__SHORT EXERCISE__
Without the images, write out the whole listing exactly.

** START **

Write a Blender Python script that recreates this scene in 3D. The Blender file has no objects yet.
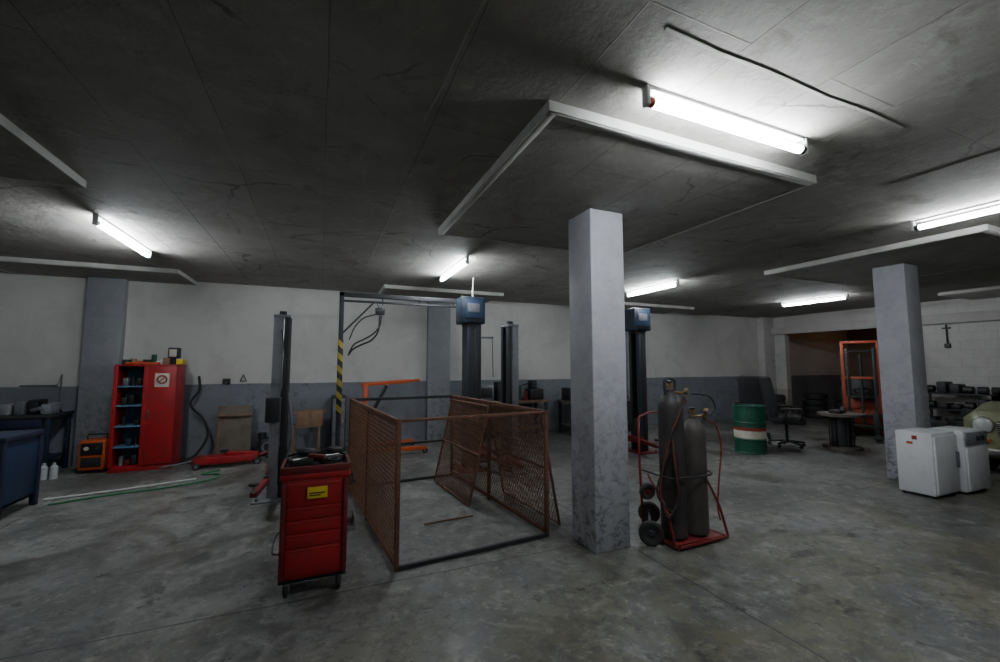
import bpy, bmesh, math, random
from mathutils import Vector, Matrix, Euler
random.seed(7)
PI=math.pi

# ------------------------------------------------------------ materials
def nn(nt,t,**kw):
    n=nt.nodes.new(t)
    for k,v in kw.items(): setattr(n,k,v)
    return n
def base(name):
    m=bpy.data.materials.new(name); m.use_nodes=True
    nt=m.node_tree; b=nt.nodes['Principled BSDF']
    return m,nt,b
def ramp(nt,src,p0,p1,c0=(0,0,0,1),c1=(1,1,1,1)):
    r=nn(nt,'ShaderNodeValToRGB')
    r.color_ramp.elements[0].position=p0; r.color_ramp.elements[1].position=p1
    r.color_ramp.elements[0].color=c0; r.color_ramp.elements[1].color=c1
    nt.links.new(src,r.inputs[0]); return r.outputs[0]
def noise(nt,co,scale,detail=5,rough=.6,dist=0):
    n=nn(nt,'ShaderNodeTexNoise'); n.inputs['Scale'].default_value=scale
    n.inputs['Detail'].default_value=detail; n.inputs['Roughness'].default_value=rough
    n.inputs['Distortion'].default_value=dist
    nt.links.new(co,n.inputs['Vector']); return n.outputs['Fac']
def mix(nt,fac,a,b,mode='MIX'):
    m=nn(nt,'ShaderNodeMix',data_type='RGBA',blend_type=mode)
    for i,v in ((0,fac),(6,a),(7,b)):
        if isinstance(v,(int,float)): m.inputs[i].default_value=v
        elif isinstance(v,tuple): m.inputs[i].default_value=v if len(v)==4 else (*v,1)
        else: nt.links.new(v,m.inputs[i])
    return m.outputs[2]
def math_(nt,op,a,b=0.0,clamp=False):
    m=nn(nt,'ShaderNodeMath',operation=op); m.use_clamp=clamp
    for i,v in ((0,a),(1,b)):
        if isinstance(v,(int,float)): m.inputs[i].default_value=v
        else: nt.links.new(v,m.inputs[i])
    return m.outputs[0]
def coord(nt,out='Object'):
    return nn(nt,'ShaderNodeTexCoord').outputs[out]
def bump(nt,b,h,strength=.2,dist=.01):
    bm=nn(nt,'ShaderNodeBump'); bm.inputs['Strength'].default_value=strength
    bm.inputs['Distance'].default_value=dist
    nt.links.new(h,bm.inputs['Height']); nt.links.new(bm.outputs[0],b.inputs['Normal'])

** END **

__TASK SOLUTION__
Write a Blender Python script that recreates this scene in 3D. The Blender file has no objects yet.
import bpy, bmesh, math, random
from mathutils import Vector, Matrix, Euler
random.seed(7)
PI=math.pi

# ------------------------------------------------------------ materials
def nn(nt,t,**kw):
    n=nt.nodes.new(t)
    for k,v in kw.items(): setattr(n,k,v)
    return n
def base(name):
    m=bpy.data.materials.new(name); m.use_nodes=True
    nt=m.node_tree; b=nt.nodes['Principled BSDF']
    return m,nt,b
def ramp(nt,src,p0,p1,c0=(0,0,0,1),c1=(1,1,1,1)):
    r=nn(nt,'ShaderNodeValToRGB')
    r.color_ramp.elements[0].position=p0; r.color_ramp.elements[1].position=p1
    r.color_ramp.elements[0].color=c0; r.color_ramp.elements[1].color=c1
    nt.links.new(src,r.inputs[0]); return r.outputs[0]
def noise(nt,co,scale,detail=5,rough=.6,dist=0):
    n=nn(nt,'ShaderNodeTexNoise'); n.inputs['Scale'].default_value=scale
    n.inputs['Detail'].default_value=detail; n.inputs['Roughness'].default_value=rough
    n.inputs['Distortion'].default_value=dist
    nt.links.new(co,n.inputs['Vector']); return n.outputs['Fac']
def mix(nt,fac,a,b,mode='MIX'):
    m=nn(nt,'ShaderNodeMix',data_type='RGBA',blend_type=mode)
    for i,v in ((0,fac),(6,a),(7,b)):
        if isinstance(v,(int,float)): m.inputs[i].default_value=v
        elif isinstance(v,tuple): m.inputs[i].default_value=v if len(v)==4 else (*v,1)
        else: nt.links.new(v,m.inputs[i])
    return m.outputs[2]
def math_(nt,op,a,b=0.0,clamp=False):
    m=nn(nt,'ShaderNodeMath',operation=op); m.use_clamp=clamp
    for i,v in ((0,a),(1,b)):
        if isinstance(v,(int,float)): m.inputs[i].default_value=v
        else: nt.links.new(v,m.inputs[i])
    return m.outputs[0]
def coord(nt,out='Object'):
    return nn(nt,'ShaderNodeTexCoord').outputs[out]
def bump(nt,b,h,strength=.2,dist=.01):
    bm=nn(nt,'ShaderNodeBump'); bm.inputs['Strength'].default_value=strength
    bm.inputs['Distance'].default_value=dist
    nt.links.new(h,bm.inputs['Height']); nt.links.new(bm.outputs[0],b.inputs['Normal'])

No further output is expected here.